_REQUIRED TASK_.
Give the count of lines in the data that include "script", with no other words.

_DATA FOR THE TASK_.
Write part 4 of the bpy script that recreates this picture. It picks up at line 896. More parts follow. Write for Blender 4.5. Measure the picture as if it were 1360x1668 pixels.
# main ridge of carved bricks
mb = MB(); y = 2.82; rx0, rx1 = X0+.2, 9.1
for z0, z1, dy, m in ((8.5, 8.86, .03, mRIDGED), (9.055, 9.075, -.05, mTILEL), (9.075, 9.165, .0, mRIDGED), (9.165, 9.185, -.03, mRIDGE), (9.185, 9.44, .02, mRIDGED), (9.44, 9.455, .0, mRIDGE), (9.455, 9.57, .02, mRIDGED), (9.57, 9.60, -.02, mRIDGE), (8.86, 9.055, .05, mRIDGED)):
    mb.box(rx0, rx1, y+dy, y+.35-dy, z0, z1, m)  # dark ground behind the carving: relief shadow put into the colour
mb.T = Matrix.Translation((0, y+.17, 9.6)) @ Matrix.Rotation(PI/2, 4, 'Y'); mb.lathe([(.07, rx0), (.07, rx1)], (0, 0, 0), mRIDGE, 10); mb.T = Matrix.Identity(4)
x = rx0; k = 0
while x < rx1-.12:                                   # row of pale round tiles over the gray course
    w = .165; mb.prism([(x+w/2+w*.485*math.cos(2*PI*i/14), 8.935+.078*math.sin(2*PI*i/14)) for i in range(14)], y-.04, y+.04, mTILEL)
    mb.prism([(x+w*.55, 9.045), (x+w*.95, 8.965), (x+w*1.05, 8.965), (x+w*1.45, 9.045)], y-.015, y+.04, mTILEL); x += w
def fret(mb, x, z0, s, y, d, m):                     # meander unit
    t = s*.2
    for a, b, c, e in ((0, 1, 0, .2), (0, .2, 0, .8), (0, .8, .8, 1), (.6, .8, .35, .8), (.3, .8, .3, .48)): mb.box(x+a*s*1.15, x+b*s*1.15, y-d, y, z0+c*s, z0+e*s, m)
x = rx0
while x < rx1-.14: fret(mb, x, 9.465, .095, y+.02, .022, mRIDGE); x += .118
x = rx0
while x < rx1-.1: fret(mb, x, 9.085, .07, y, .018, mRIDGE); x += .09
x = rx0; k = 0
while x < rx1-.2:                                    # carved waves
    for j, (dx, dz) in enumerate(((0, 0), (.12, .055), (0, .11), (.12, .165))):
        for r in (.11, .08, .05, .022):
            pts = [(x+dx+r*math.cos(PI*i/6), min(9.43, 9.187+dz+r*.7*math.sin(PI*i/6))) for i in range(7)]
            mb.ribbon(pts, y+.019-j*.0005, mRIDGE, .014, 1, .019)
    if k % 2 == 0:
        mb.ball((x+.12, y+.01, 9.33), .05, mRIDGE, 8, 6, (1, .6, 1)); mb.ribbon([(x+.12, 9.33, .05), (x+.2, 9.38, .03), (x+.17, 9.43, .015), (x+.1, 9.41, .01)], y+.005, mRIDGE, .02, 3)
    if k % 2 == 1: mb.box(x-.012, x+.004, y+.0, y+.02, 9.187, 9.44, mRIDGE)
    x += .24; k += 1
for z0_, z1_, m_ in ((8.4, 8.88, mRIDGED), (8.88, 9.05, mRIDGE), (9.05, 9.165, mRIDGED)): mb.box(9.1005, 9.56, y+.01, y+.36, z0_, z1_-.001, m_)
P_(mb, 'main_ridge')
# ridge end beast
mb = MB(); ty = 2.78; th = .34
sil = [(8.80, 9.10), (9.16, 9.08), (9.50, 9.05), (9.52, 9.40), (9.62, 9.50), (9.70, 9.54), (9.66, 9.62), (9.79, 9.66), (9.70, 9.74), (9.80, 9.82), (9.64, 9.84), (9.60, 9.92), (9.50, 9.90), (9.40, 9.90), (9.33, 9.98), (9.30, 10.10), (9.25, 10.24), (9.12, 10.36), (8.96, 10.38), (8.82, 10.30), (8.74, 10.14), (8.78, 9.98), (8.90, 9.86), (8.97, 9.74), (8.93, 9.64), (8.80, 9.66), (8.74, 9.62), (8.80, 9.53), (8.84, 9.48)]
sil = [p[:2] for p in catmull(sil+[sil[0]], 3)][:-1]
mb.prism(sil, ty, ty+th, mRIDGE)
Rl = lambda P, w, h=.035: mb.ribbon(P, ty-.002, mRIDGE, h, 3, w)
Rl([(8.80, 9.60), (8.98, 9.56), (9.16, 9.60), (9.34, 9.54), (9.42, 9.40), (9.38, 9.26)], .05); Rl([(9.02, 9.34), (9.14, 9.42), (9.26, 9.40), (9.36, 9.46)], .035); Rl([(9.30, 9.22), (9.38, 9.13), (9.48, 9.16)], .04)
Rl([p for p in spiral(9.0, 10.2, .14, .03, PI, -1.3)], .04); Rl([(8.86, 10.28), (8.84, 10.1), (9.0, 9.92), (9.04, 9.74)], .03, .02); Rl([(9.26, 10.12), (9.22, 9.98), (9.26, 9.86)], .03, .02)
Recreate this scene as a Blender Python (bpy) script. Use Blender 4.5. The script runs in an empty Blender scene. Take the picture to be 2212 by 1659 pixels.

_COMPLETE OUTPUT_.
2